The Importance of Delivering Omnichannel CX
It is essential to offer your customers effortless experiences to keep them coming back. An omnichannel approach facilitates this, with seamless movement across touchpoints along the customer journey. We are living in an era where the most loyal of customers are omnichannel themselves, happily interacting with companies via social media, mobile apps, in-person and online regularly. And the more channels they use, the more valuable they are. It is no wonder than an omnichannel approach has become essential to delivering winning CX outcomes for customers in 2021.
What is an omnichannel customer experience?
A single customer journey with a business can comprise interactions across many channels, both online and offline. Rather than a multi-channel approach in which touchpoints can be siloed, a truly omnichannel customer experience is consistent and unified no matter the touchpoint or channel. As a customer moves from email to mobile-app to website to social media, the experience should continue seamlessly. If you send customers coupons in the mail, for example, they should be able to access them easily in a mobile app. CX should feel holistic and entirely streamlined across sales, support, and marketing, and no channel should be considered individually.
What channels should be considered?
Every channel, of course! But it can be easy to neglect in-person experiences when focusing on digital transformation or forget that social media is a core part of how a customer may interact with your brand. The experience across channels should avoid any repetition or silos. Channels to consider include:
- Physical store and in-person contact
- Website
- Contact centre
- Mobile app
- Social media
- Surveys
What are the benefits of omnichannel CX?
Adopting an omnichannel approach is simply good business. It reduces silos in a company and makes customers happier, and happy customers spend more and are more loyal. A Harvard Business Review survey that 73% of North Americans prefer to shop across multiple online and offline channels – with 20% sticking to store-only, and only 7% staying exclusively online. It enables organisations to have a truly holistic view of the customer experience and their CLV across touchpoints as you can gain consistent feedback and insights across channels. Plus, BI Intelligence found that customers purchased more frequently when able to engage across multiple channels, spending 10% more online and 4% more in-store, proving that the ROI of omnichannel offerings are really worth it.

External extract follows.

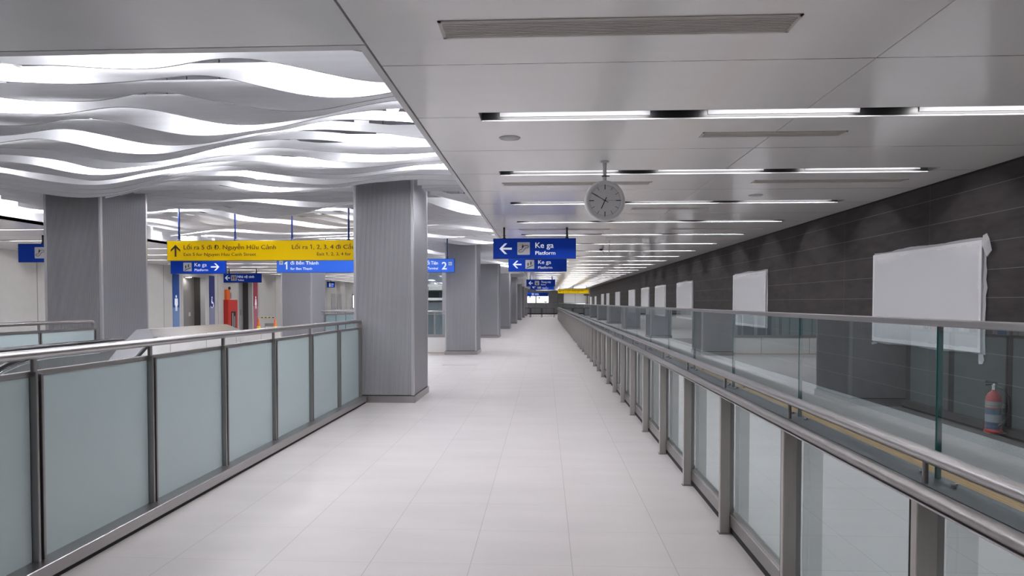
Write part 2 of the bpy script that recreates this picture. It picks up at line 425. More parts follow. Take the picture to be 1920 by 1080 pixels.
w.box(XL - .2, XL, R2[1], YF, 0, ZC + .06, M['white_wall'])
for (a, b) in (R1, R2): w.box(XL - .2, XL, a, b, 2.68, ZC + .06, M['white_wall'])
struct('wall_left', w)
for i, (a, b) in enumerate((R1, R2)):
    w = MB()
    w.box(XL - .6, XL - .5, a - .3, b + .1, 0, 2.75, M['door_grey'] if i == 0 else M['door_light'])
    w.box(XL - .5, XL - .2, a - .15, a, 0, 2.75, M['door_grey']); w.box(XL - .5, XL - .2, b, b + .1, 0, 2.75, M['door_deep'])
    w.box(XL - .5, XL - .2, a, b, 2.68, 2.75, M['white_plastic'])
    struct('wall_recess_%d' % (i + 1), w)
    fr = MB()
    fr.box(XL - .2, XL + .015, a - .05, a + .05, 0, 2.72, M['white_plastic']); fr.box(XL - .2, XL + .015, b - .05, b + .05, 0, 2.72, M['white_plastic'])
    fr.box(XL - .2, XL + .015, a, b, 2.62, 2.72, M['white_plastic'])
    struct('trim_%d' % (i + 3), fr)
# service doors further along the left wall
for i, (a, b) in enumerate([(46.6, 47.5), (47.9, 48.9), (50.2, 51.3)]):
    d = MB(); d.box(XL, XL + .03, a, b, 0, 2.15, M['door_light'] if i < 2 else M['white_plastic']); o = struct('door_%d' % (i + 1), d)
    h = MB(); h.tube([(XL + .05, b - .15, .95), (XL + .05, b - .15, 1.15)], .012, M['steel'], 8); h.build('door_handle', o)
d = MB(); d.box(XL, XL + .04, 51.7, 52.7, 1.05, 2.15, M['black']); o = struct('window_1', d)
h = MB(); h.box(XL + .04, XL + .045, 51.8, 52.6, 1.12, 2.08, M['lit_window']); h.build('window_pane', o)
# door inside the first recess
d = MB(); d.box(XL - .5, XL - .47, 27.2, 28.75, 0, 2.45, M['door_grey']); o = struct('door_4', d)
h = MB(); h.box(XL - .47, XL - .455, 28.5, 28.65, .95, 1.12, M['white_plastic']); h.build('door_lock', o)
d = MB(); d.box(XL - .5, XL - .47, 32.25, 33.6, 0, 2.4, M['door_light']); o = struct('door_5', d)
h = MB(); h.box(XL - .47, XL - .44, 33.45, 33.5, .9, 1.2, M['steel']); h.build('door_handle', o)
ww = MB(); ww.box(2.0, XW, 72.0, 72.2, 0, ZC, M['end_wall']); struct('wall_end_panel', ww)
ft = MB(); ft.box(3.40, 3.70, YN, 70, 0, .006, M['yellow_tile'])
tag(ft.build('tactile_paving'), 'yellow tactile paving strip on the floor beyond the glass balustrade', 'paving')

# ------------------------------------------------------------------ wave ceiling baffles
WK = [(1.568, 1.526), (0.523, 0.827), (2.345, 2.76), (2.435, 3.582), (1.969, 1.038)]
WC = [3.2763, 0.0579, 0.0344, 0.0288, 0.052, 0.0475, -0.0089, -0.0191, 0.0244, 0.0048, 0.0216]
WP = [(-3.86, 4.8, -0.0693), (-3.64, 4.8, 0.04), (-3.34, 4.8, 0.0123), (-2.98, 4.8, 0.0372), (-2.79, 4.8, -0.0723), (-2.52, 4.8, -0.0145), (-2.23, 4.8, 0.02), (-2.05, 4.8, 0.0065), (-1.67, 4.8, 0.0116), (-1.36, 4.8, 0.0005), (-1.09, 4.8, -0.0291), (-4.25, 5.17, -0.0261), (-3.99, 5.17, 0.0668), (-3.73, 5.17, 0.0385), (-3.18, 5.17, -0.0405), (-2.99, 5.17, -0.0101), (-2.75, 5.17, -0.0048), (-2.7, 5.17, 0.042), (-2.54, 5.17, 0.0397), (-2.38, 5.17, -0.0173), (-2.21, 5.17, -0.0056), (-2.0, 5.17, 0.0058), (-1.8, 5.17, -0.015), (-1.54, 5.17, -0.0101), (-1.39, 5.17, -0.0167), (-1.14, 5.17, 0.0295), (-4.44, 5.55, 0.0473), (-3.98, 5.55, 0.0109), (-3.75, 5.55, -0.0876), (-3.58, 5.55, -0.0207), (-3.41, 5.55, -0.0082), (-3.26, 5.55, 0.0427), (-3.07, 5.55, 0.0576), (-2.96, 5.55, -0.0377), (-2.66, 5.55, -0.0003), (-2.37, 5.55, -0.0166), (-2.04, 5.55, 0.0073), (-1.82, 5.55, -0.0112), (-1.49, 5.55, 0.0524), (-1.21, 5.55, -0.0328), (-4.87, 5.92, 0.0426), (-4.62, 5.92, 0.0006), (-4.33, 5.92, -0.0585), (-4.13, 5.92, -0.0425), (-3.95, 5.92, 0.0477), (-3.76, 5.92, 0.0064), (-3.58, 5.92, 0.0627), (-3.28, 5.92, -0.0331), (-3.04, 5.92, -0.0093), (-2.8, 5.92, -0.0177), (-2.62, 5.92, -0.0281), (-2.3, 5.92, 0.0258), (-1.25, 5.92, -0.0221), (-5.18, 6.3, 0.0451), (-4.92, 6.3, -0.0753), (-4.78, 6.3, -0.0372), (-4.59, 6.3, 0.0393), (-4.33, 6.3, 0.0301), (-4.13, 6.3, 0.0502), (-3.87, 6.3, -0.0372), (-3.49, 6.3, -0.0452), (-3.23, 6.3, 0.0101), (-2.98, 6.3, -0.0293), (-2.7, 6.3, 0.0614), (-2.19, 6.3, -0.0104), (-1.81, 6.3, 0.0076), (-1.56, 6.3, -0.0172), (-1.44, 6.3, 0.0006), (-5.49, 6.67, -0.0018), (-5.35, 6.67, -0.0569), (-5.14, 6.67, -0.0118), (-4.93, 6.67, 0.0432), (-4.76, 6.67, 0.0653), (-4.52, 6.67, -0.0402), (-4.11, 6.67, -0.0432), (-3.74, 6.67, -0.009), (-3.42, 6.67, 0.0076), (-2.86, 6.67, 0.0733), (-2.64, 6.67, -0.0898), (-2.26, 6.67, 0.0268), (-1.92, 6.67, -0.0052), (-1.66, 6.67, -0.0124), (-1.28, 6.67, 0.0313), (-5.8, 7.05, -0.0587), (-5.58, 7.05, 0.044), (-5.39, 7.05, 0.0303), (-5.14, 7.05, 0.0073), (-4.77, 7.05, -0.0528), (-4.34, 7.05, 0.0031), (-4.12, 7.05, 0.0037), (-3.62, 7.05, 0.042), (-3.02, 7.05, 0.0022), (-2.56, 7.05, 0.0255), (-2.11, 7.05, -0.0124), (-1.68, 7.05, 0.0305), (-6.11, 7.42, -0.0009), (-5.37, 7.42, -0.0271), (-4.68, 7.42, -0.0017), (-3.18, 7.42, 0.0064), (-2.7, 7.42, -0.0125), (-2.23, 7.42, 0.0061), (-1.77, 7.42, 0.0088), (-1.51, 7.42, -0.0114), (-6.42, 7.8, -0.0056), (-5.64, 7.8, 0.0262), (-5.09, 7.8, -0.0383), (-4.87, 7.8, 0.0374), (-3.34, 7.8, -0.01), (-2.84, 7.8, -0.0059), (-2.34, 7.8, 0.0115), (-1.86, 7.8, 0.0006), (-6.73, 8.18, -0.0061), (-5.91, 8.18, -0.0061), (-5.44, 8.18, -0.0185), (-5.1, 8.18, 0.0284), (-3.5, 8.18, -0.0104), (-2.98, 8.18, 0.0148), (-2.45, 8.18, -0.0178), (-1.95, 8.18, -0.017), (-7.04, 8.55, -0.0055), (-6.18, 8.55, 0.0251), (-5.77, 8.55, -0.0095), (-5.34, 8.55, 0.022), (-3.66, 8.55, 0.0033), (-3.11, 8.55, -0.0054), (-2.57, 8.55, -0.0019), (-2.04, 8.55, 0.0075), (-7.35, 8.93, 0.0187), (-6.46, 8.93, 0.0021), (-6.05, 8.93, -0.0105), (-5.57, 8.93, 0.0121), (-3.82, 8.93, -0.0288), (-3.25, 8.93, -0.0223), (-2.68, 8.93, -0.0228), (-2.12, 8.93, -0.0021), (-1.69, 8.93, 0.0327), (-1.28, 8.93, 0.0096), (-7.66, 9.3, 0.0101), (-6.73, 9.3, 0.0068), (-6.35, 9.3, 0.0065), (-5.81, 9.3, 0.0035), (-3.99, 9.3, 0.0096), (-3.39, 9.3, 0.0178), (-2.79, 9.3, 0.0177), (-2.21, 9.3, 0.0244), (-1.76, 9.3, -0.0021), (-1.27, 9.3, -0.0145), (-7.97, 9.68, 0.0067), (-7.0, 9.68, -0.0007), (-6.51, 9.68, -0.01), (-6.04, 9.68, -0.0204), (-4.15, 9.68, -0.0081), (-3.52, 9.68, -0.0042), (-2.9, 9.68, -0.007), (-2.3, 9.68, -0.0185), (-1.83, 9.68, -0.0051), (-1.26, 9.68, 0.0008), (-3.66, 10.05, 0.0187), (-3.02, 10.05, -0.0314), (-2.39, 10.05, -0.0106), (-1.9, 10.05, 0.0144), (-1.27, 10.05, 0.0019), (-1.26, 10.43, -0.0048), (-1.27, 10.8, -0.0272), (-1.27, 11.18, 0.0425)]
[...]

Tips for adopting an omnichannel approach to CX
Regularly survey customers
Capturing and monitoring customer feedback to gather, learn and apply your customers’ suggestions to enhance your offering needs to be an integral part of your omnichannel strategy. Ask for feedback at every touchpoint to better understand the customer journey at every stage and on every channel. You will be amazed at what you can find out about your tools if you survey your customers at each touchpoint. When analysing feedback, you may find that different channels return very different results, so you can identify what needs to be improved to deliver better outcomes.
Get personalisation right
Personalisation is an essential tool to improve customer loyalty and retention and decrease levels of effort. You should offer personalised interactions at every touchpoint to meet increasingly high customer expectations. Use personalisation to make it easy for customers to access all the information on their history and account details rather than searching through emails and receipts for details they may need. You should have so much data on each customer and their interactions that it should be a no brainer streamline and automate processes so customers can do business with you more efficiently with various degrees of personalised service.

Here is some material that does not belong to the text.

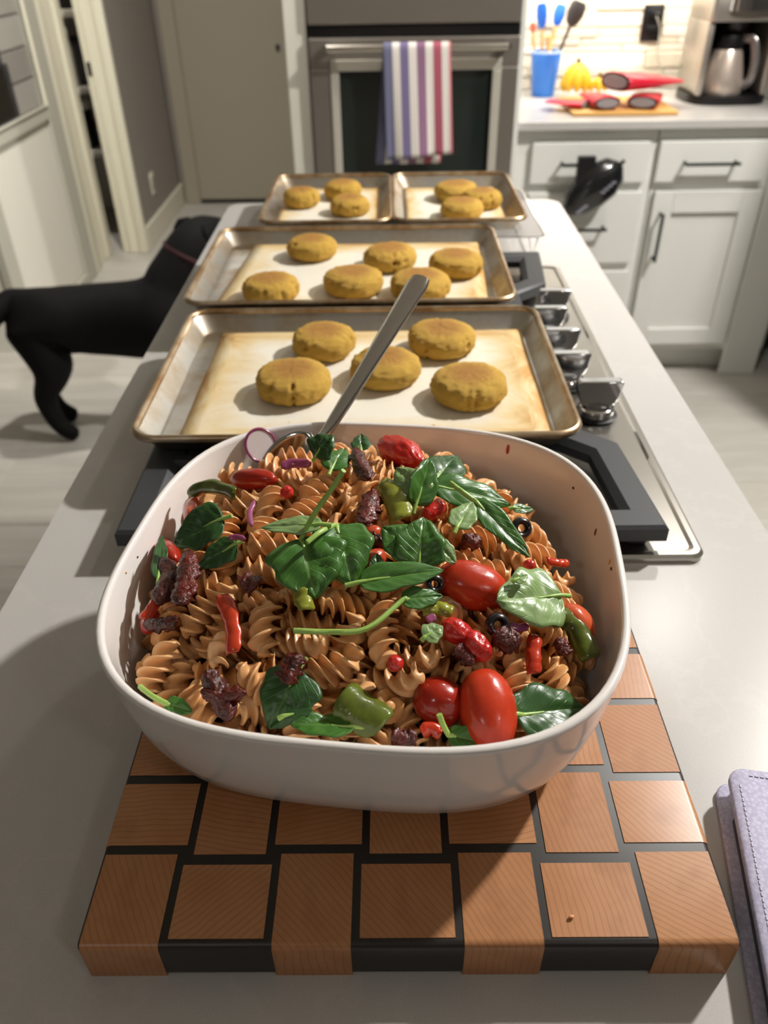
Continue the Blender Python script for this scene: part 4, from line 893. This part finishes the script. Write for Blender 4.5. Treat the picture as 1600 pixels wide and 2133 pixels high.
for layer, (dz, sp) in enumerate(((-.036, .0265), (-.022, .0265), (-.008, .0270))):
    gx = np.arange(-.18, .16, sp); gy = np.arange(.25, .58, sp*1.05)
    for i, x in enumerate(gx):
        for y in gy:
            xx = x+RNG.uniform(-.008, .008); yy = y+RNG.uniform(-.008, .008)+(.5*sp if (i+layer) % 2 else 0)
            if rho(xx, yy) < .86: pos.append((xx, yy, H(xx, yy)+dz))
pos = np.array(pos); NP = len(pos)
kid = RNG.integers(0, len(KIND), NP)
half = np.array([KIND[k][0] for k in kid])/2-CR*.75
az = RNG.uniform(0, 2*PI, NP); el = np.where(RNG.random(NP) < .2, RNG.uniform(.6, 1.4, NP), RNG.uniform(-.35, .5, NP))
dr = np.stack([np.cos(az)*np.cos(el), np.sin(az)*np.cos(el), np.sin(el)], 1)
A = pos-dr*half[:, None]; B = pos+dr*half[:, None]
ts = np.linspace(0, 1, NS)
own = np.repeat(np.arange(NP), NS); tt = np.tile(ts, NP)
prof_s = np.array([s for s, z in OUT[3:]]); prof_z = np.array([z for s, z in OUT[3:]])+BZ
for it in range(170):
    P = A[:, None]*(1-ts)[None, :, None]+B[:, None]*ts[None, :, None]; P = P.reshape(-1, 3)
    D = np.zeros_like(P)
    d2 = ((P[:, None, :2]-P[None, :, :2])**2).sum(-1) if it % 8 == 0 else None
    if it % 8 == 0:
        cand = np.argwhere(np.triu(d2 < (2*CR+.012)**2, 1)); cand = cand[own[cand[:, 0]] != own[cand[:, 1]]]
    i, j = cand[:, 0], cand[:, 1]; v = P[i]-P[j]; L = np.linalg.norm(v, axis=1)+1e-9; pen = 2*CR-L; mk = pen > 0
    i, j, v, L, pen = i[mk], j[mk], v[mk], L[mk], pen[mk]; c = (v/L[:, None])*(pen*.28)[:, None]
    np.add.at(D, i, c); np.add.at(D, j, -c)
    v = P[:, None]-obs[None, :, :3]; L = np.linalg.norm(v, axis=2)+1e-9; pen = obs[None, :, 3]+CR*.9-L
    D += ((v/L[..., None])*np.maximum(0, pen)[..., None]*.5).sum(1)
    # walls of the bowl, floor of the heap, gravity
    rr = rho(P[:, 0], P[:, 1], BA, BB); lim = np.interp(P[:, 2], prof_z, prof_s)-(.0052+CR*1.45)/.165-.13*np.clip((P[:, 0]-CX)/.13, 0, 1)*np.clip((P[:, 1]-.36)/.10, 0, 1)
    ex = np.maximum(0, rr-lim); cv = np.array([CX, CY])-P[:, :2]; cv /= np.linalg.norm(cv, axis=1)[:, None]+1e-9
    D[:, :2] += cv*(ex*.165*.8)[:, None]
    fl_ = H(P[:, 0], P[:, 1])-.036-P[:, 2]; D[:, 2] += np.maximum(0, fl_)*.5
    tp = P[:, 2]-(H(P[:, 0], P[:, 1])-.008); D[:, 2] -= np.maximum(0, tp)*.35
    D[:, 2] -= .0002 if it < 130 else .00005
    D = np.clip(D, -.004, .004).reshape(NP, NS, 3)
    wA = (1-ts)[None, :, None]; wB = ts[None, :, None]
    A = A+(D*wA).sum(1)/wA.sum()*1.1; B = B+(D*wB).sum(1)/wB.sum()*1.1
    m_ = (A+B)/2; dd = B-A; dd /= np.linalg.norm(dd, axis=1)[:, None]+1e-9
    A = m_-dd*half[:, None]; B = m_+dd*half[:, None]
ctr = (A+B)/2; dd = B-A; dd /= np.linalg.norm(dd, axis=1)[:, None]
depth = H(ctr[:, 0], ctr[:, 1])-ctr[:, 2]
order = np.argsort(depth); keep = order[:295]; rest = order[295:]
def place(q):
    z = Vector(dd[q]); return (z.to_track_quat('Z', 'Y') @ Quaternion((0, 0, 1), float(q*2.399 % 6.28))).to_matrix().to_4x4()
PASTA = []
for q in keep:
    o = link('pasta_spiral', ROT[kid[q]]); o.matrix_world = Matrix.Translation(Vector(ctr[q])) @ place(q)
    PASTA.append((q, o))
if len(rest):
    mb = MB()
    for q in rest:
        me = ROT[kid[q]]; mt = Matrix.Translation(Vector(ctr[q])) @ place(q)
        mb.add([mt @ v.co for v in me.vertices], [tuple(p.vertices) for p in me.polygons])
    tag(mb.build('deep_pasta', M['pasta'], None, True, 180), 'deeper pasta spirals under the heap in the white bowl', 'pasta', None, 'stuff')
# dressed mass under the visible layer
mb = MB(); R = []
for k in range(13):
    s = max(.02, k/12*.93); row = []
    for (x, y, z) in squircle(.150*s, .148*s, 2.9, TH, CX, CY, 0, 72):
        row.append((x, y, max(BZ+.016, min(H(x, y)-.048, BZ+.06))+.002*noise.noise((x*60, y*60, 1))))
    R.append(row)
for s, z in ((.90, .03), (.80, .014), (.6, .010)): R.append([(x, y, BZ+z) for x, y, z_ in squircle(.152*s, .150*s, 2.9, TH, CX, CY, 0, 72)])
tag(mb.rings(R).build('pasta_sauce', M['bed'], None, True, 180), 'dark sauce soaked salad mass at the bottom of the white bowl', 'pasta salad', None, 'stuff')

# height map of what the leaves lie on
GX, GY, GS = np.arange(-.20, .17, .002), np.arange(.22, .60, .002), .002
HM = np.full((len(GX), len(GY)), .985)
def stamp(c, r):
    i0 = int((c[0]-r-GX[0])/GS); i1 = int((c[0]+r-GX[0])/GS)+2; j0 = int((c[1]-r-GY[0])/GS); j1 = int((c[1]+r-GY[0])/GS)+2
    i0, j0 = max(0, i0), max(0, j0)
    sx, sy = GX[i0:i1, None], GY[None, j0:j1]
    if sx.size == 0 or sy.size == 0: return
    q = r*r-(sx-c[0])**2-(sy-c[1])**2
    z = np.where(q > 0, c[2]+np.sqrt(np.maximum(q, 0)), -1); HM[i0:i1, j0:j1] = np.maximum(HM[i0:i1, j0:j1], z)
for q in range(NP):
    for t_ in np.linspace(0, 1, 7): stamp(A[q]*(1-t_)+B[q]*t_, .0096)
for o_ in obs: stamp(o_[:3], o_[3])
def hm(x, y):
    i = int(min(max(0, (x-GX[0])/GS), len(GX)-1)); j = int(min(max(0, (y-GY[0])/GS), len(GY)-1)); return float(HM[i, j])

# ------------------------------------------------------------------ tomatoes
TKEY = ['tom0', 'tom1', 'tom2', 'tom3']
for n_, (lab, cat, c, d, hl, r, ci) in enumerate(TOMATOES):
    r *= 1.08; hl *= 1.08
    N, K = 40, 26; R = []; lump = ci == 3; rough = .16 if lump else .05
    for i in range(K+1):
        ph = -PI/2+PI*i/K; row = []
        for j in range(N):
            a = 2*PI*j/N; dv = Vector((math.cos(ph)*math.cos(a), math.cos(ph)*math.sin(a), math.sin(ph)))
            f = 1+rough*noise.noise(dv*1.6+Vector((n_*7, 1, 2)))+(.10 if lump else .012)*noise.noise(dv*4.5+Vector((n_, 3, 1)))
            if not lump: f += -.075*max(0, math.sin(a*5+n_+2.6*dv.z+1.5*noise.noise(dv*2+Vector((n_, 4, 4)))))**6*(1-abs(dv.z)**2)*max(0, .35+1.3*noise.noise(dv*1.7+Vector((9, n_, 0))))
            row.append(Vector((dv.x*r*f, dv.y*r*f, math.copysign(abs(dv.z)**.9, dv.z)*hl*(1+(f-1)*.6))))
        R.append(row)
    q = Vector(d).to_track_quat('Z', 'Y')
    o = MB().rings([[q @ p for p in row] for row in R]).build('tomato', M[TKEY[ci]], None, True, 180, loc=c)
    tag(o, lab, cat)
# olives
for n_, (lab, c, r) in enumerate(OLIVES):
    mb = MB(); q = Vector((.25, -.75, .62)).to_track_quat('Z', 'Y'); R = []
    for i in range(25):
        a = 2*PI*i/24; R.append([q @ Vector(((r*.68+r*.34*math.cos(b))*math.cos(a), (r*.68+r*.34*math.cos(b))*math.sin(a), r*.55*math.sin(b))) for b in np.linspace(0, 2*PI, 13)[:-1]])
    tag(mb.rings(R, True, False, False).build('olive', M['olive'], None, loc=c), lab, 'olive')
# ------------------------------------------------------------------ pepper, dried tomato and onion strips
TOCAM = Vector((0, -.62, .78))
for n_, (lab, cat, Q, wd, tk, key) in enumerate(STRIPS):
    C = smoothcurve(Q, 18 if key == 'sd' else 8); R = []; n = len(C); wr = {'sd': .4, 'gp': .12, 'yp': .14, 'rp': .12, 'on': .02}[key]
    for i, p in enumerate(C):
        t_ = i/(n-1); T = (C[min(i+1, n-1)]-C[max(i-1, 0)]).normalized(); N = (TOCAM-TOCAM.dot(T)*T).normalized(); S_ = T.cross(N); pp = key in ('gp', 'yp', 'rp')
        tw = math.radians(28)*math.sin(2.2*t_+n_)*(1 if pp else .4); N, S_ = N*math.cos(tw)+S_*math.sin(tw), S_*math.cos(tw)-N*math.sin(tw)
        e = min(1, (.42 if key != 'sd' else .3)+4.5*min(t_, 1-t_)); w2 = wd/2*(1.15 if pp else 1.25 if key == 'sd' else 1)*(e if not pp else min(1, .72+3*min(t_, 1-t_)))*(1+wr*noise.noise((i*(.22 if key == 'sd' else .35), n_*3, 0)))
        row = []; M_ = 30 if key == 'sd' else 20; tq = tk*.5 if pp else tk*.62 if key == 'sd' else tk; px = .5 if pp else .7
        for j in range(M_):
            a = 2*PI*j/M_; x = math.copysign(abs(math.cos(a))**px, math.cos(a))*w2; y = math.copysign(abs(math.sin(a))**.8, math.sin(a))*tq*.5*(.6+.4*e)
            x *= 1+(.22*noise.noise((i*.3, n_*3.7, 2+math.copysign(4, math.cos(a)))) if pp else 0)
            y += -(x/(wd*.5))**2*wd*(.22 if pp else .12 if key == 'sd' else .05)+(tk*.9*wr*2*noise.noise((x*170, i*.5, n_*5)) if pp else 0)
            if key == 'sd':
                g_ = 1+.55*noise.noise((math.cos(a)*2.2, math.sin(a)*2.2+n_*5, i*.13))+.38*noise.noise((math.cos(a)*5, math.sin(a)*5+n_*3, i*.34)); x *= g_; y *= .4+.9*g_
            row.append(p+S_*x+N*y)
        R.append(row)
    name = {'sd': 'dried_tomato', 'gp': 'green_pepper_strip', 'yp': 'green_pepper_strip', 'rp': 'red_pepper_strip', 'on': 'onion_slice'}[key]
    tag(MB().rings(R).build(name, M[key], None, True, 180), lab, cat)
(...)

Offer easy self-service options
It can be a lot quicker and more convenient for customers to help themselves instead of speaking to a customer representative. Offering self-service and self-help tools across channels will make it easier for many customers to do business with you. Rather than waiting for a response from an employee, give your customer access to a robust FAQ portal and help guides that educate customers on any query they may have. Another example is that they should be able to check if something is in stock online or in a mobile app, rather than calling or going in person to find out.
Continuously seek to identify gaps
Identifying gaps in the customer experience is not a one time exercise. As your tools and customer behaviours develop and evolve, old problems will disappear, but new ones will almost certainly arise. Make identifying service or data gaps a regular exercise to improve CX and make it more holistic. Surveying customers, as described above, surveying customers will help facilitate your identification of gaps, but additional research should bolster your approach. Meaningful feedback can also arise in data implied from behaviours, such as pages visited, search history, and spending record. You should also be gathering feedback from your contact centre, live chat and social channels. This will help you better understand how customers interact with your business and improve how you deliver experiences continuously.